Some of you might know the film “The Lion King” in which there is a famous song, “Hakuna Matata” Don’t worry, I’m not going to sing it, but it’s all about not having worries in life because everything is easy and all responsibility is evaded. That is not what Jesus is talking about. He knows that life is not always easy, and that we do have responsibilities that we need to take on. What he’s saying is that in the middle of the difficulties, and whilst bearing those responsibilities we are not to worry.

Now that’s all very easy for him to say, but it’s not easy to do. So Jesus gives us some guidance on that as well.

“Is not life more important than food, and the body more important than clothes” he says. Where did we get our life? Where did we get our body? Did we generate either of them by worrying? No. they were both the gift of God. If the more important things have already been provided by God, then can we not trust that the less important things will also be provided, that we do not have to worry about them?

That is why trust, and its sister, faith are so important in combatting worry. Faith is the opposite of anxiety, and is the antidote for it. Jesus says that his listeners have, “little faith”. That phrase crops up again in Matthew. In a couple of chapters Jesus and his friends will be out in a boat. Jesus will be asleep and his friends will be afraid for the lives and will wake him up, shouting for him to save them. He’ll calm the storm and then say to them, “you of little faith”. A couple more chapters and they’re out in a boat again, only this time Jesus isn’t with them. Not until he comes walking across the water towards them. At first they’ll be frightened, but then they recognise him and Peter jumps out of the boat and heads across the water towards him. All is well until Peter takes his eyes off Jesus and is distracted by the size of the waves and begins to sink. “little faith” says Jesus.

Faith is about a trust in the saving work of Jesus that restores our relationship with God, but it is also about practical reliance on our Father to provide what we need. One of the ways it grows is for us to exercise it. Sometimes we get into crisis situations and discover that our faith isn’t as strong as we thought it was. Jesus doesn’t desert us there. He calms the waves, he lifts us above the water. But when we’re back in the safe place he also invites us to remember and to exercise our faith and choose not to entertain our worries so that our faith can grow and sustain us in those difficult times.
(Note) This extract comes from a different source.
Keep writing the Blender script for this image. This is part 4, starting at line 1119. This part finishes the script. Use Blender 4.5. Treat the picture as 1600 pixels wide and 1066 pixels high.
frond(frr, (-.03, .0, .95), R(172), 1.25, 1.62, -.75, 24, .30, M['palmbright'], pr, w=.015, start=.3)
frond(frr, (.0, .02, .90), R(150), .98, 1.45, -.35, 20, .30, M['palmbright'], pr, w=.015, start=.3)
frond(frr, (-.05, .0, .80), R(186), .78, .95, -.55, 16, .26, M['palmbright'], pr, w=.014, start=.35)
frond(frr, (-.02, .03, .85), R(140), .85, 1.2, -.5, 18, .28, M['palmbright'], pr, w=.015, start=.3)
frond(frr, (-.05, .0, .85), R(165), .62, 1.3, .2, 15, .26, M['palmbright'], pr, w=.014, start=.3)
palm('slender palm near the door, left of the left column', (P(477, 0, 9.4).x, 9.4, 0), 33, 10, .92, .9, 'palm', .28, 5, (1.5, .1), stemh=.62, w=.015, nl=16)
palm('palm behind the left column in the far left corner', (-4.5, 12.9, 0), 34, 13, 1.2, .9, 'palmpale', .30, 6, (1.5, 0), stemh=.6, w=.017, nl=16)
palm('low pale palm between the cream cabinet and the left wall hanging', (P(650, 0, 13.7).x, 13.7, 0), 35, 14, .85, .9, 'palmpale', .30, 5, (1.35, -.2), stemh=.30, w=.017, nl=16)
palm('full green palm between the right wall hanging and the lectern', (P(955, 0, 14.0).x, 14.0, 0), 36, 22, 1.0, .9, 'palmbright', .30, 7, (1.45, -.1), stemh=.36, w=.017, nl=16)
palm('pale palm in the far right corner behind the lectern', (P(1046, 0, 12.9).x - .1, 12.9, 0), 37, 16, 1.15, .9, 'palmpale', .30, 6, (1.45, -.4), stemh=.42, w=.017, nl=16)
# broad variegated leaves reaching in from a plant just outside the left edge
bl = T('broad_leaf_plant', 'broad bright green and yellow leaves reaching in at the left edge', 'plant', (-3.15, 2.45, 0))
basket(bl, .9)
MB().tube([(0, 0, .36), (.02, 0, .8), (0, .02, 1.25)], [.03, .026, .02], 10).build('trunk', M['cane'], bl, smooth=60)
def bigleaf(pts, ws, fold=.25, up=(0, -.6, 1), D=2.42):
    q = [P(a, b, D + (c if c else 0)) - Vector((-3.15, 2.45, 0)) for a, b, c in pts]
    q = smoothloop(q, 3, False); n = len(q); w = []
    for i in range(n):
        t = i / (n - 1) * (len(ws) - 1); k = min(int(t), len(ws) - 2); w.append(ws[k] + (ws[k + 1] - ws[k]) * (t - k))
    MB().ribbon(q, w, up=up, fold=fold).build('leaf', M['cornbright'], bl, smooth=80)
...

Because, as Jesus says, worry doesn’t work anyway. Who by worrying has added a single hour to their life? In fact we know that worry and stress has exactly the opposite effect, it shortens our lives. It is bad for us, so let’s find something else to do instead. Oh look, Jesus has given us something else to do. Seek God’s kingdom and righteousness. This is back to Jesus’ first point, commitment to God and God’s will must come first, not second.

What do we pray? “Our Father in heaven, hallowed be your name, your kingdom come, your will be done.” God’s kingdom is the place where God’s will is done. If we truly are people who seek God’s kingdom, then we are to be people who do God’s will in our own lives and work for God’s will to be done in our communities, our families, our country, our world. It is as we do this that we discover that all we actually need, in the long run, is ours.
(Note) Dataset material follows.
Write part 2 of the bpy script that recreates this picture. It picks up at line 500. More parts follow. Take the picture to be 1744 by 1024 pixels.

We value our lives and our bodies so we chase after food and drink to keep those bodies going, and our lives in them. But the reality is that these bodies will die, however much we feed them, look after them, pamper them, exercise them. The only way that our lives survive the death of these bodies is if they are held secure by God, and we are resurrected into new bodies. And that only happens if we trust Jesus and follow his way. It is truly pointless to expend time and energy worrying about it. If we actually believe what we say that we believe in the creed every week then our lives are secure in God. There is no need to worry.
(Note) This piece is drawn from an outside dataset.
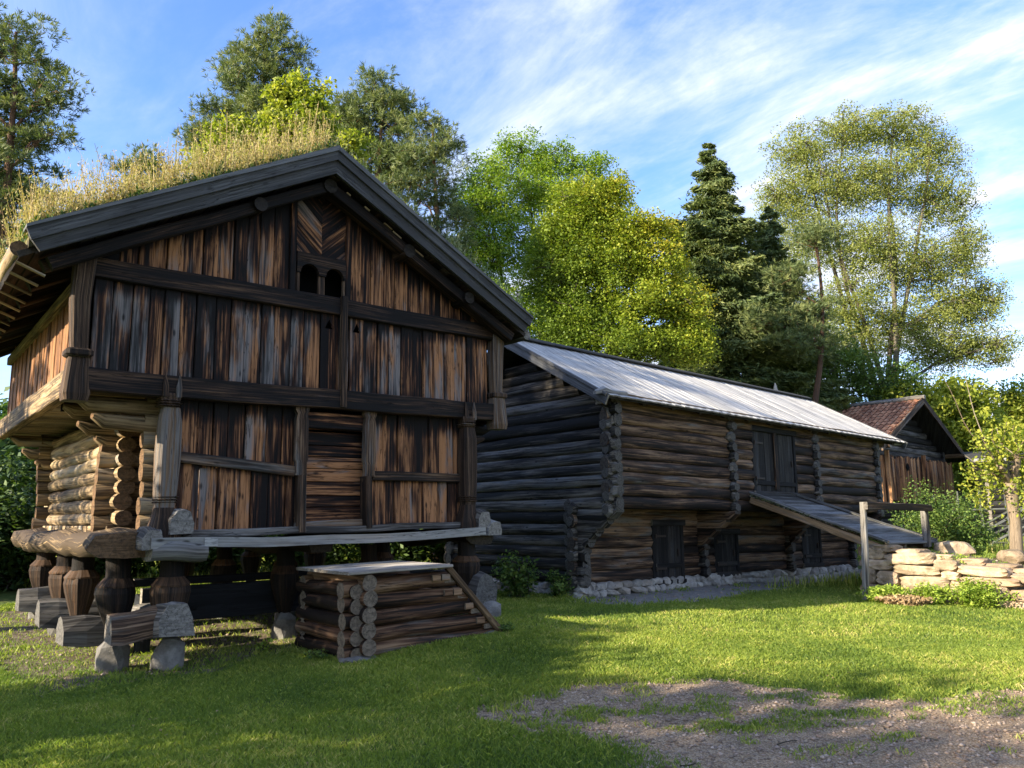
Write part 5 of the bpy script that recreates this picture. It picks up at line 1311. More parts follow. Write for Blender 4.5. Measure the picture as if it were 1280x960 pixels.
def make_tree(name, label, cat, base, lobes, leafmat, bark, r0, nclump, nleaf, lsize, csize=.55, shell=.55, group=None, seed=1, fork=None, lean=None, limbs=True, twigr=.012, kind='leaf', wid=.6, up=.5, colgrad=None, noise_gap=.0, rise=.05, trunk_top=None, multi=1):
    rng = np.random.default_rng(seed)
    bx, by = base; g0 = gz(bx, by); root = empty(name, (bx, by, g0)); tag(root, label, cat, group)
    org = np.array([bx, by, g0])
    lob = [(c - org, r) for c, r in lobes]
    topc = max(lob, key=lambda l: l[0][2]); cen = sum(l[0] * np.prod(l[1]) for l in lob) / sum(np.prod(l[1]) for l in lob)
    ztop = topc[0][2] + (topc[1][2] * .5 if trunk_top is None else trunk_top)
    mb = MB(); skel = []
    tp = bend_path((0, 0, -.15), (topc[0][0], topc[0][1], ztop), 14, .012, rng) if multi == 1 else None
    if multi == 1:
        m = len(tp) - 1; V_ = [V3(p) for p in tp]
        n = 9; prof = [(math.cos(2 * math.pi * i / n), math.sin(2 * math.pi * i / n)) for i in range(n)]
        rad = [r0 * (1.25 if k == 0 else 1) * (1 - .9 * (k / m) ** .9) + .02 for k in range(m + 1)]
        mb.sweep(V_, X3, Y3, prof, rad, .5, False, True, .03); trunks = [(tp, rad)]
    else:
        trunks = []
        fz = fork or 2.0
        st_ = bend_path((0, 0, -.15), (0, 0, fz), 4, .01, rng); n = 9; prof = [(math.cos(2 * math.pi * i / n), math.sin(2 * math.pi * i / n)) for i in range(n)]
        mb.sweep([V3(p) for p in st_], X3, Y3, prof, [r0 * 1.2, r0 * 1.05, r0, r0, r0 * .95], .5, False, True, .03)
        big = sorted(lob, key=lambda l: -l[0][2])[:multi]
        for c, r in big:
            tpp = bend_path((0, 0, fz - .3), c + np.array([0, 0, r[2] * .5]), 12, .03, rng, 0); q = [V3(p) for p in tpp]
            rad = [r0 * .62 * (1 - .92 * (k / 12) ** .8) + .02 for k in range(13)]; mb.sweep(q, X3, Y3, prof, rad, .5, False, True, .03); trunks.append((tpp, rad))
    def nearest_trunk(p, low=.35):
        best = None
        for tpp, rad in trunks:
            for k, q in enumerate(tpp[:-1]):
                hz = math.hypot(p[0] - q[0], p[1] - q[1]); want = p[2] - hz * low - .3
                s_ = abs(q[2] - want) + .35 * hz
                if best is None or s_ < best[0]: best = (s_, q, rad[k])
        return best[1], best[2]
    wgt = np.array([np.prod(r) ** (2 / 3) for c, r in lob]); wgt /= wgt.sum()
    cents, cl_l = [], []
    for (c, r), w_ in zip(lob, wgt):
        k = max(3, int(nclump * w_)); d = unit(rng.normal(size=(k, 3))); rr_ = shell + (1 - shell) * rng.random(k) ** .7 + rng.normal(size=k) * .09
        P = c + d * rr_[:, None] * r; P = P[P[:, 2] > .2]; cents.append(P)
        if limbs:
            q0, rq = nearest_trunk(c); nl = max(2, int(3 + r.mean() * 1.6)); lim_end = c + np.array([0, 0, r[2] * .2])
            lp = bend_path(q0, lim_end, 6, .05, rng, rise); rl = min(rq * .62, .02 + .022 * np.linalg.norm(lim_end - q0)); tube(mb, lp, rl, rl * .3)
            sk = lp[2:]; subs = []
            for j in range(nl * 2):
                t_ = P[rng.integers(len(P))] if len(P) else c; s0 = sk[rng.integers(len(sk))]; sp_ = bend_path(s0, s0 + (t_ - s0) * .9, 4, .06, rng, rise); tube(mb, sp_, rl * .38, twigr, 5); subs += sp_[1:]
            allsk = np.array(sk + subs)
            for t_ in P[::max(1, int(len(P) / (nl * 14)))]:
                i = np.argmin(np.linalg.norm(allsk - t_, axis=1)); tube(mb, bend_path(allsk[i], t_, 3, .06, rng, rise), twigr * 1.3, twigr * .4, 4)
    mb.build('trunk', M[bark], root, False)
    P = np.concatenate(cents)
    n = len(P); k = nleaf
    cen3 = np.repeat(P, k, 0); cs = csize * (.6 + .8 * rng.random(n)); csr = np.repeat(cs, k)[:, None]
    crand = np.repeat(rng.random(n), k)
    if kind == 'leaf':
        off = sphere_pts(n * k, rng) * csr * np.array([1, 1, .62]); c = cen3 + off
        c[:, 2] -= (np.hypot(off[:, 0], off[:, 1]) ** 2) / csr[:, 0] * .30
        V_ = leaf_quads(c, lsize * (.6 + .8 * rng.random(n * k)), lsize * wid * (.6 + .8 * rng.random(n * k)), up, rng)
        lc = .55 * crand + .45 * rng.random(n * k)
    elif kind == 'pine':
        # needle tufts: k tufts per plate, each a burst of narrow needles
        off = sphere_pts(n * k, rng) * csr * np.array([1, 1, .34]); c = cen3 + off; m = 11
        c2 = np.repeat(c, m, 0); out_ = np.repeat(unit(off + np.array([0, 0, .35]) * csr), m, 0)
        ax = unit(rng.normal(size=(n * k * m, 3)) * .62 + out_)
        ln = lsize * (.7 + .6 * rng.random(n * k * m)); V_ = leaf_quads(c2 + ax * ln[:, None] * .5, ln, lsize * wid * np.ones(n * k * m), 0, rng, ax)
        lc = np.clip(.35 * np.repeat(crand, m) + .25 * rng.random(n * k * m) + .4 * np.repeat(rng.random(n * k), m), 0, 1)
    if colgrad is not None: lc = np.clip(lc * .6 + colgrad(V_.mean(1) + org) * .6, 0, 1)
    quads_obj('crown', V_, lc, M[leafmat], root)
    return root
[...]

It is true that there are Christians who follow Jesus who do live in very difficult circumstances, who don’t know where their next meal is coming from, who live under threat of persecution and torture. A couple of years ago I was part of a team doing discipleship training in the depths of rural Uganda, up in the mountains, miles from anywhere. The folk there were subsistence farmers, not particularly well fed or secure. One day we were doing some teaching on prayer and, in passing, mentioned fasting as an aid to prayer. The delegates asked us if we would do some special teaching on fasting, so the next morning, we met with the delegates, instead of breakfast and talked with these folk, not all of whom had secure food supplies, about fasting. They had nothing, but they did not worry about it, they were focussed on the kingdom of God, and they trusted God with their lives.

I read this story this week, taken from a Canadian newspaper,
“Danny Simpson, twenty-four, robbed a bank in Ottawa, Canada, of $6,000 in 1990. He was caught and sentenced to six years in prison. He used a .45 caliber Colt semiautomatic in the robbery, which turned out to be an antique made by the Ross Rifle Company, Quebec City, in 1918. It was worth up to $100,000 — much more than Simpson stole. If he had just known what he carried in his hand, he wouldn’t have robbed the bank. In other words, Danny already had what he needed.”

We are children of the King, adopted into God’s family. We already have all that we need, we do not need to worry or be anxious. We have a Father who loves us, a Saviour who redeems us and a Spirit living in us who strengthens and encourages us. So to finish, a summary of this passage from one of the commentators I read as I was preparing, “For Christians of every age, anxiety is incompatible with a lifestyle focused on God’s kingdom. Indeed, anxiety and worry need not govern the disciple who has known the grace of the kingdom.”